2009 Keynote Speakers: Lewis M. Duncan


Lewis M. Duncan, President, Rollins College, and former dean and professor of the Thayer School of Engineering at Dartmouth College

The Illiberal Art of Engineering  (click title for pdf)

ABSTACT:  Engineering is the application of science for human benefit.  It is rational, interpretive and purposeful.  This explicitly utilitarian principle stands in contrast to the classical liberal arts discourse of knowledge as its own end.  Indeed, engineering is knowledge applied.  Through engineering education we seek graduates who are not merely reflective, but also reflexive.  However, the modern manifestations of engineering education, far removed from the vocational apprenticeships of the industrial revolution, and of liberal education, also far removed from the academic elitism of its post-enlightenment foundations, today are converging on a shared vision of higher education.  We openly celebrate the intellectual priority of critical reasoning, the pragmatic importance of proficiencies in communication, the translational and transnational character of wisdom, and the essential ideals of global citizenship and responsible leadership in a diverse society.  We strive today not merely for a life of the mind, but for a life that is mindful.  This essay continues that dialogue of cultural reconciliation between the humanities and the sciences, between the pure and the applied, between the past and the future.

BIOGRAPHY:   Lewis M. Duncan was elected president of Rollins College in Winter Park, Florida, in 2004.  He is former dean and professor of the Thayer School of Engineering at Dartmouth College and was previously provost and senior vice president for academic affairs at the University of Tulsa.  

Dr. Duncan received his bachelor’s degree in physics and mathematics and his master’s and doctorate in space physics from Rice University.  As a National Science Foundation post-doctoral fellow, he conducted research at the National Astronomy and Ionosphere Center in Puerto Rico.  He subsequently joined the Los Alamos National Laboratory as a research scientist, later becoming a section head in the Division of Earth and Space Sciences.
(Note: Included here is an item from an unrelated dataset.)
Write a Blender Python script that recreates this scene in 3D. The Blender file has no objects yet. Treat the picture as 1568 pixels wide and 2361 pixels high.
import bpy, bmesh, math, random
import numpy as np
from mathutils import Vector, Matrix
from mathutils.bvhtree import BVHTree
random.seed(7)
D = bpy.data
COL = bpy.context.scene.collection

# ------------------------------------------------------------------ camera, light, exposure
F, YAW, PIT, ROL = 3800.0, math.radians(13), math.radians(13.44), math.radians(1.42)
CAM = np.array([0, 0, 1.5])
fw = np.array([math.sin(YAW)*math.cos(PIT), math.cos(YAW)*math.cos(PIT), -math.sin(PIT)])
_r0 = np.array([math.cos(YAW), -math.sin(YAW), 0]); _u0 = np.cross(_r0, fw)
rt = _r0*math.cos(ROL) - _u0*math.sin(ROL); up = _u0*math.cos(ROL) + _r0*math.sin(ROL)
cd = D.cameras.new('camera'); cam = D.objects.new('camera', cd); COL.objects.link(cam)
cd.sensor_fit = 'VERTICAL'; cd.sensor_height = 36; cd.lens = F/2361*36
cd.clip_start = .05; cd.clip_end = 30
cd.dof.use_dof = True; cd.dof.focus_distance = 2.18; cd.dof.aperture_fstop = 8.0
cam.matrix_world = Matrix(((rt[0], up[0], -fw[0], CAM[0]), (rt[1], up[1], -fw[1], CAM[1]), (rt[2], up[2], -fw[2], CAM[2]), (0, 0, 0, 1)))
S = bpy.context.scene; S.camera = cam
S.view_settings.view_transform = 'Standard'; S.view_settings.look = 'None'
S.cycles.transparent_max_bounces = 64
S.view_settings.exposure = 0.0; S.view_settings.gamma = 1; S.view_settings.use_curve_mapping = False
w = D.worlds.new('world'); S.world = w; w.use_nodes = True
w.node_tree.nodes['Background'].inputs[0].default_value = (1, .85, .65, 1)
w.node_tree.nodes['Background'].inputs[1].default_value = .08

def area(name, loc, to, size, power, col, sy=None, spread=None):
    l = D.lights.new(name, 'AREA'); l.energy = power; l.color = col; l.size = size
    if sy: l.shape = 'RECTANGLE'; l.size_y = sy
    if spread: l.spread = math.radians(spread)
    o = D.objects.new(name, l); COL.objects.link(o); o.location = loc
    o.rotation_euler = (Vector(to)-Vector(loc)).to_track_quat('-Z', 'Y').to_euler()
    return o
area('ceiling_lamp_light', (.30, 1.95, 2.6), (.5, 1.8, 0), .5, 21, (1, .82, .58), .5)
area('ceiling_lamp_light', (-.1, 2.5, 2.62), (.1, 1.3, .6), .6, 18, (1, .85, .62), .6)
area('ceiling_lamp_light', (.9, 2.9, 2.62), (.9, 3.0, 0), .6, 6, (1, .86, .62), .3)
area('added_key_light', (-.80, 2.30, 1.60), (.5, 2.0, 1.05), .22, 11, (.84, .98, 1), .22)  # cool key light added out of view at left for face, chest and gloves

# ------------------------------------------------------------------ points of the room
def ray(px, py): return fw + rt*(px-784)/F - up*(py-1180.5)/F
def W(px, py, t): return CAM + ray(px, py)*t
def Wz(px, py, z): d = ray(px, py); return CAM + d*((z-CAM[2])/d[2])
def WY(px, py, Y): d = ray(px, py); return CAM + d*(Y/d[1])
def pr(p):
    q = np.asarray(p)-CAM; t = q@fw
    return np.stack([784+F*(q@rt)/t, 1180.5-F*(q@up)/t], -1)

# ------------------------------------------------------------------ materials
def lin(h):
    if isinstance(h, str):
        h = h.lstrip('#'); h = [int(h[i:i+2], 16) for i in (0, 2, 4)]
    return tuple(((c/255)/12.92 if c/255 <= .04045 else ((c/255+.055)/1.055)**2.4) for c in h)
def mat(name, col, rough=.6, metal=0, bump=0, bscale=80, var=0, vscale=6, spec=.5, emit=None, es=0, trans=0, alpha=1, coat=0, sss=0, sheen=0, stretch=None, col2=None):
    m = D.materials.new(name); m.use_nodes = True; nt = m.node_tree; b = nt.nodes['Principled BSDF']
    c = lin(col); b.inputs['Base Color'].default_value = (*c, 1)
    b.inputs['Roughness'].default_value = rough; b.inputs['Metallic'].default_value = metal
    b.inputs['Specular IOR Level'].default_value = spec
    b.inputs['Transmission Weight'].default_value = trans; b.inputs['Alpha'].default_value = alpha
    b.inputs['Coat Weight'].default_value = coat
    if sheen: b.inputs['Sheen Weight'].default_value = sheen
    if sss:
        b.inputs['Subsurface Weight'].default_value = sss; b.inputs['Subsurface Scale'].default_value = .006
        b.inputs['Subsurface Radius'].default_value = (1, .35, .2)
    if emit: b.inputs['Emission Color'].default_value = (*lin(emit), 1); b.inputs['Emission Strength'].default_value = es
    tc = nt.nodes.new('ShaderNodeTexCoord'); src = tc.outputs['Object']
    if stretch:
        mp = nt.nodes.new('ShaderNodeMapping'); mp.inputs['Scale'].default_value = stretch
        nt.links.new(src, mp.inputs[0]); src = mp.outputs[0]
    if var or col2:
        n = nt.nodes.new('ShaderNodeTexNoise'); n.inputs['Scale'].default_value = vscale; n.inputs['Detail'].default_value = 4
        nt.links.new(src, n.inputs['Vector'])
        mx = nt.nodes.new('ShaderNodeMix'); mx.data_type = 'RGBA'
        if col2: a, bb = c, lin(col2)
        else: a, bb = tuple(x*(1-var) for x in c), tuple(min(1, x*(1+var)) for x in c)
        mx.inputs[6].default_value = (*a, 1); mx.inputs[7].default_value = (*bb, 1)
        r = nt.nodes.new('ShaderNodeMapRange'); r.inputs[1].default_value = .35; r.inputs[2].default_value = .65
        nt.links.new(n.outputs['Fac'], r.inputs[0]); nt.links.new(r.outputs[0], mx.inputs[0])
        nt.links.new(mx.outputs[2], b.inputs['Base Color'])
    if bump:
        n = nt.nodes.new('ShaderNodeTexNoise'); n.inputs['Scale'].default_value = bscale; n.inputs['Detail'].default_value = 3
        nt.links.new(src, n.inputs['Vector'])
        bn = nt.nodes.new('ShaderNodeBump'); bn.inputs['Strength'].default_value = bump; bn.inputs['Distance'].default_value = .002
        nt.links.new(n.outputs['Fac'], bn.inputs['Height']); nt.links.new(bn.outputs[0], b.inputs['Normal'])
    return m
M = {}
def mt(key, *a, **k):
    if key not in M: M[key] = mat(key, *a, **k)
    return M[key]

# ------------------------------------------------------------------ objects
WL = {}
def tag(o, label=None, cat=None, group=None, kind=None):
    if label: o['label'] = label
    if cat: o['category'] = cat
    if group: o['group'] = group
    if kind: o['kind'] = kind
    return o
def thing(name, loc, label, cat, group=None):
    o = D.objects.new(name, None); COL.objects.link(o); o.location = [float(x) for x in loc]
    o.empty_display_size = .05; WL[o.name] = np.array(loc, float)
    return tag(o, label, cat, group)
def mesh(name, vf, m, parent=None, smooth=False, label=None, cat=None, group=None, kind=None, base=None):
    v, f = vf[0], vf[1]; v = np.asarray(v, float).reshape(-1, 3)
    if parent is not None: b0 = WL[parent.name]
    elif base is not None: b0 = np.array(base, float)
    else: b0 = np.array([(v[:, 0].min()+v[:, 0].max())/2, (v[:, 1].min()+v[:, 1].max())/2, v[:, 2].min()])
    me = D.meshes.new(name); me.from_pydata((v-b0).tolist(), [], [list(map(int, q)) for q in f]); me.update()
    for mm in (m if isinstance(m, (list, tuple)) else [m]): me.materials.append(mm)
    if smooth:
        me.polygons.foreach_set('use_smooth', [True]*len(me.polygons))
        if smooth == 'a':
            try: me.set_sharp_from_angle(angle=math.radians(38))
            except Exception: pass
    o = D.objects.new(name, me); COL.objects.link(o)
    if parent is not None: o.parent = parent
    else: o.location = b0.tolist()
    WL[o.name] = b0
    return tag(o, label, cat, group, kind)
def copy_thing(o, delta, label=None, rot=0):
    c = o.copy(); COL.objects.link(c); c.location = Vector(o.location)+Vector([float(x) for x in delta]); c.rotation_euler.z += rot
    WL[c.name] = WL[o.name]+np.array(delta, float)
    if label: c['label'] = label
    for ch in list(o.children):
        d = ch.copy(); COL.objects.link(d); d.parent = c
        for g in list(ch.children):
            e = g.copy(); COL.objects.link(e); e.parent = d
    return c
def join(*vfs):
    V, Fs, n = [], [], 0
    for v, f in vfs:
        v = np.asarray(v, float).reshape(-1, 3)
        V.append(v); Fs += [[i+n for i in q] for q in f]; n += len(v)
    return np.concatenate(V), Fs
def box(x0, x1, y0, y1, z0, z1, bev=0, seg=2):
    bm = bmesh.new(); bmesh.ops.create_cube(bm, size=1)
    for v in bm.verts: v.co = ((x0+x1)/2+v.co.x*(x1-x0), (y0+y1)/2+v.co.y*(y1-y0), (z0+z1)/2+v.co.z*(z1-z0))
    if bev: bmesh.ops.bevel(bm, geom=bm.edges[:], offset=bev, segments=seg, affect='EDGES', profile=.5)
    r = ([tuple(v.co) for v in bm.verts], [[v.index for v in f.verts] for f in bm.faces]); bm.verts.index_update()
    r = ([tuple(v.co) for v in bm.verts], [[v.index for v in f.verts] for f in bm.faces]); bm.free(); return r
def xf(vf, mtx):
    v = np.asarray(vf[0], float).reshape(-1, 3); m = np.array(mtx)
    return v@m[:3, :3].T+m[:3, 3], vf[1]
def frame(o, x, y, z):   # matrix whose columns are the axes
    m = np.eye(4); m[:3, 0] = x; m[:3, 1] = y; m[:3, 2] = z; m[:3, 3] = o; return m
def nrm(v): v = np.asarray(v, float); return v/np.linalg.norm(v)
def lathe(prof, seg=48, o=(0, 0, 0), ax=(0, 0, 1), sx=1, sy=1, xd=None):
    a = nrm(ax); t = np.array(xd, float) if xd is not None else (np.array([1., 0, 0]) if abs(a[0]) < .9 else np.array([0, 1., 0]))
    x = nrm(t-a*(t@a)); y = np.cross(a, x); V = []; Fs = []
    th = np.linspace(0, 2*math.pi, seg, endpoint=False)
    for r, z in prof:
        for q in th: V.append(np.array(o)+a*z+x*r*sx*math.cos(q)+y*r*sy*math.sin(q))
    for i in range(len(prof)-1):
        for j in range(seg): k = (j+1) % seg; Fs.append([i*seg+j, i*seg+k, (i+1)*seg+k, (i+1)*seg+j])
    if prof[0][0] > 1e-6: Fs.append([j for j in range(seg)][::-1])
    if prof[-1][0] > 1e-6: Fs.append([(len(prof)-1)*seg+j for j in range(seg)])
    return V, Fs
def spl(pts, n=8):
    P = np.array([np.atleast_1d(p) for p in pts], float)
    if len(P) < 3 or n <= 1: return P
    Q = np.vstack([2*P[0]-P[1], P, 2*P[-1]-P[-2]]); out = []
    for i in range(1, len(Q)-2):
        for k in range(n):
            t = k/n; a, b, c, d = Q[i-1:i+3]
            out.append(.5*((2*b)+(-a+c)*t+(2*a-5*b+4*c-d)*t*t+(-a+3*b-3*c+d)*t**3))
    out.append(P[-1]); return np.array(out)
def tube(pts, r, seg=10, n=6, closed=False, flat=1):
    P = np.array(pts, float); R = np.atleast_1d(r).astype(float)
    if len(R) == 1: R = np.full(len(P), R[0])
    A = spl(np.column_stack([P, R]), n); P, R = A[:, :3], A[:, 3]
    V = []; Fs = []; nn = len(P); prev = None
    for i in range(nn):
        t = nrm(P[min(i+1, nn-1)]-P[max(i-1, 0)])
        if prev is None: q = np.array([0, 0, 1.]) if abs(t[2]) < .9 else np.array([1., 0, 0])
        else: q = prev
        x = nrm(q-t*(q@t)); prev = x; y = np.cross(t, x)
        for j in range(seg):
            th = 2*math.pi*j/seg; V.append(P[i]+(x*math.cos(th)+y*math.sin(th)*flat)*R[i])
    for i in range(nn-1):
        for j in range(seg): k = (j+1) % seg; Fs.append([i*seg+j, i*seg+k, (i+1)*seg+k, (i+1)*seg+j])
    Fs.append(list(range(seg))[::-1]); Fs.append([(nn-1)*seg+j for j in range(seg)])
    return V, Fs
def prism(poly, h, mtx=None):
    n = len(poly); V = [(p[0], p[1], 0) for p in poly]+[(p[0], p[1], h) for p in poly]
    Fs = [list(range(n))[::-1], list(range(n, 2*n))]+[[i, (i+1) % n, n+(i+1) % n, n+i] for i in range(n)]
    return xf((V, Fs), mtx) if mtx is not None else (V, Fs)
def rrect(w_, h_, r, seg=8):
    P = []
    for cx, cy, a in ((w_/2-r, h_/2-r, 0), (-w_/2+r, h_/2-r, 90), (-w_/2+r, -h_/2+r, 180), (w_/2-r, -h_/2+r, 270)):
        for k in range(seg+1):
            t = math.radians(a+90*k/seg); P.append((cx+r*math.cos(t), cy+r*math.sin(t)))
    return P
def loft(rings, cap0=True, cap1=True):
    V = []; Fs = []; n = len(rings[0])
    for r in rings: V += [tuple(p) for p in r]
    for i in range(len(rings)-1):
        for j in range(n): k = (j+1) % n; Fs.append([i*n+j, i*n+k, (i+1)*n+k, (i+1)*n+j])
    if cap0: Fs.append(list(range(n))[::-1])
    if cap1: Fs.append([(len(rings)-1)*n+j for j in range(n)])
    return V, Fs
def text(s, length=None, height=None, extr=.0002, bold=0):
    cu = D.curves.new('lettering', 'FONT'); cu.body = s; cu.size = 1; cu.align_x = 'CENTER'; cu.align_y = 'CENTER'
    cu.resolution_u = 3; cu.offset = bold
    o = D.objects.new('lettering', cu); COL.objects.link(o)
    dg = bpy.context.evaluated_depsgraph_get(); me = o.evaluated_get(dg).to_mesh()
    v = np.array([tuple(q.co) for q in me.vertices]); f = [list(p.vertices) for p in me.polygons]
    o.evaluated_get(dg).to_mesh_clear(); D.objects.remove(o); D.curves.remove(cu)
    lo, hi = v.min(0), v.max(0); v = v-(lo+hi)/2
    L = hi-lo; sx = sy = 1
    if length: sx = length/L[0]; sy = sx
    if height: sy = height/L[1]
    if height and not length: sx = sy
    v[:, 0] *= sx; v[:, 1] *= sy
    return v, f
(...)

Following a year as a Carnegie Science Fellow at Stanford University’s Center for International Security and Arms Control, he joined the faculty of Clemson University as associate dean of the College of Sciences.  He was founding director of the South Carolina Space Grant Consortium and remains a fellow of Clemson’s Thurmond Institute of Government and Public Affairs.  He currently serves on the Florida Technology, Research and Scholarship Board.